Starting at the first line of the data below, retype every line up to and including the one containing "COL = SC.collection".

BEGIN

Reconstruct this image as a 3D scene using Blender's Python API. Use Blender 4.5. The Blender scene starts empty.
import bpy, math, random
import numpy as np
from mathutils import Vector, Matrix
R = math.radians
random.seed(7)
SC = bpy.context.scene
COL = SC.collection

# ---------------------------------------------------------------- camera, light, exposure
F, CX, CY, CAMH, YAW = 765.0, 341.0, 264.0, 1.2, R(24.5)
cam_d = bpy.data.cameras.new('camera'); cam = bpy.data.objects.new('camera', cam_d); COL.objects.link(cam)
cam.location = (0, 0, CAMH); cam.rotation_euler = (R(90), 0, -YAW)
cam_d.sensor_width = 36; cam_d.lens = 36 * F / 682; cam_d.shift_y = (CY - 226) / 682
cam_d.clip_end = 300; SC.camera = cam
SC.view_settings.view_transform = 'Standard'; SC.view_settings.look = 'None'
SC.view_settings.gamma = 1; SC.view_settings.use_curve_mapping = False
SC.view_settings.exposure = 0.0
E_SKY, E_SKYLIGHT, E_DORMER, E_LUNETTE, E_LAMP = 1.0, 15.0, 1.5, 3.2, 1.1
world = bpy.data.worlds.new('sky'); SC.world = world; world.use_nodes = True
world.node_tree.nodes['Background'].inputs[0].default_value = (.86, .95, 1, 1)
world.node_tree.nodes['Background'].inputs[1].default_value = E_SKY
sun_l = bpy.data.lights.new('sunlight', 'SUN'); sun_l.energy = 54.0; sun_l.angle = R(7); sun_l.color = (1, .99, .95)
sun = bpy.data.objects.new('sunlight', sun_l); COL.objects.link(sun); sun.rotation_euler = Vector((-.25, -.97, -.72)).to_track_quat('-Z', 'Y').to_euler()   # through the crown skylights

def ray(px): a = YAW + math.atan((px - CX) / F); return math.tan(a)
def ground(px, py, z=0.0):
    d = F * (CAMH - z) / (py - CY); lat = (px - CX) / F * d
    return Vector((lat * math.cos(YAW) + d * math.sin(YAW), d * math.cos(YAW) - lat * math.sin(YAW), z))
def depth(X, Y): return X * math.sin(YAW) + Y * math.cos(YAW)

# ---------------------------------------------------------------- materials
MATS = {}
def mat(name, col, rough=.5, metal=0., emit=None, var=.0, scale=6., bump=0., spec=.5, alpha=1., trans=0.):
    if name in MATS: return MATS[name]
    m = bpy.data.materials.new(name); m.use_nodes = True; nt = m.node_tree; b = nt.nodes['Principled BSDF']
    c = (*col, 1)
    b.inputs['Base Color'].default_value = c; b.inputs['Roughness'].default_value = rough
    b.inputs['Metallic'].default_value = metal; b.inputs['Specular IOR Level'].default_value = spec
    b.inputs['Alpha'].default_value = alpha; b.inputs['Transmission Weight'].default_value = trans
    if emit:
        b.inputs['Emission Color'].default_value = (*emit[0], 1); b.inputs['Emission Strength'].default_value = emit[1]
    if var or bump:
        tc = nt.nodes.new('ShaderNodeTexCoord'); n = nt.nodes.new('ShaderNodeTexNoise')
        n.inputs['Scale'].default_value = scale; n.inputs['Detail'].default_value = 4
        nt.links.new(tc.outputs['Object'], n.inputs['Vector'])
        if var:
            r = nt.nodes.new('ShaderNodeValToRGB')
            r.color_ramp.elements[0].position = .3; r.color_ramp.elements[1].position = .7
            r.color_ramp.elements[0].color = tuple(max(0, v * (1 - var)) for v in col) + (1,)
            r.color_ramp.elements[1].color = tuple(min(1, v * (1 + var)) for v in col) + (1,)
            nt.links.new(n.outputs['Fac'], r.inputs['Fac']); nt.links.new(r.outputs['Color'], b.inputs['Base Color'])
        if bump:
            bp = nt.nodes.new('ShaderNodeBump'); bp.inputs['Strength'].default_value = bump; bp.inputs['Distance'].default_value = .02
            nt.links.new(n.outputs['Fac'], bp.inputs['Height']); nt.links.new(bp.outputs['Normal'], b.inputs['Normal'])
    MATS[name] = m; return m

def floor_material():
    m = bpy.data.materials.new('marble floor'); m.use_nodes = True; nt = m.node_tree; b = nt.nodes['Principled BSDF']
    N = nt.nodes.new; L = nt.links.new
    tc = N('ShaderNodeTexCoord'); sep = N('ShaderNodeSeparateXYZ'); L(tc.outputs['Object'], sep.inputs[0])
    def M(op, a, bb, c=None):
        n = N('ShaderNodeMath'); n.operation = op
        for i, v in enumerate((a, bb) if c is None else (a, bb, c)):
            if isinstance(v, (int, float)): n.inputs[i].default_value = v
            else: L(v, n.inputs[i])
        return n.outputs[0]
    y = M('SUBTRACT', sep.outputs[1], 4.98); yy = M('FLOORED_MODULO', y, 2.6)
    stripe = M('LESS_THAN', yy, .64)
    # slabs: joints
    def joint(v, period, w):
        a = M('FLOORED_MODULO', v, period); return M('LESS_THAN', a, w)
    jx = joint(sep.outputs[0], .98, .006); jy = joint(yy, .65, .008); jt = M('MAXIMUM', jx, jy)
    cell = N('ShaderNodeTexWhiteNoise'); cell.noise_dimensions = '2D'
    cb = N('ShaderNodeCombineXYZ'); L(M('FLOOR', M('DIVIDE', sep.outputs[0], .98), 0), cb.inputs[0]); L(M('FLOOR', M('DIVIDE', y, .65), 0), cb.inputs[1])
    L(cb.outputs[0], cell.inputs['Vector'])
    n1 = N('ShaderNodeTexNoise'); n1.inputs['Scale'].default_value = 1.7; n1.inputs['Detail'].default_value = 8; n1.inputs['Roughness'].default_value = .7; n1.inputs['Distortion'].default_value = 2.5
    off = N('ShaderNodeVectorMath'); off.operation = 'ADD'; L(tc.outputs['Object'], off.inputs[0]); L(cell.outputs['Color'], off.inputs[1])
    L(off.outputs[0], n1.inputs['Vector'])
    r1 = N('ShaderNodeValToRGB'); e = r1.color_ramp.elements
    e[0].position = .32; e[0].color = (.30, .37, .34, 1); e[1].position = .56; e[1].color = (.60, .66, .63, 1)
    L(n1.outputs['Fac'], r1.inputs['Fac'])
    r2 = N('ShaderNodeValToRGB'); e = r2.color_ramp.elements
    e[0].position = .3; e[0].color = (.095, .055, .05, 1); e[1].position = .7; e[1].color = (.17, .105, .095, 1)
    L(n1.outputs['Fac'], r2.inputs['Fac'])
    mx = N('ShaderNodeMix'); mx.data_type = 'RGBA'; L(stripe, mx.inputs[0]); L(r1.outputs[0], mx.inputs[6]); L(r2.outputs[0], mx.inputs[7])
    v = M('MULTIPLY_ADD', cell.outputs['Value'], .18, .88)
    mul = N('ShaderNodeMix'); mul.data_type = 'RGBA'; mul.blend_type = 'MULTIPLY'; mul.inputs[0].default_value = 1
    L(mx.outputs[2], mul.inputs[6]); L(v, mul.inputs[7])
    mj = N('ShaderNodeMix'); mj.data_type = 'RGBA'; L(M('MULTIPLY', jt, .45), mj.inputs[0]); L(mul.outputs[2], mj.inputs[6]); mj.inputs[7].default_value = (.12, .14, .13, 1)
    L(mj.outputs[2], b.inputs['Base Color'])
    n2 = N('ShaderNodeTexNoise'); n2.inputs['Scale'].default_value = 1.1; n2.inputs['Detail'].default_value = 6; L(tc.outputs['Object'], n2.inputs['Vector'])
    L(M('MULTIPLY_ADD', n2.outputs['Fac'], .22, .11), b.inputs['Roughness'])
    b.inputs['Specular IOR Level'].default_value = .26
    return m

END

Full response:
Reconstruct this image as a 3D scene using Blender's Python API. Use Blender 4.5. The Blender scene starts empty.
import bpy, math, random
import numpy as np
from mathutils import Vector, Matrix
R = math.radians
random.seed(7)
SC = bpy.context.scene
COL = SC.collection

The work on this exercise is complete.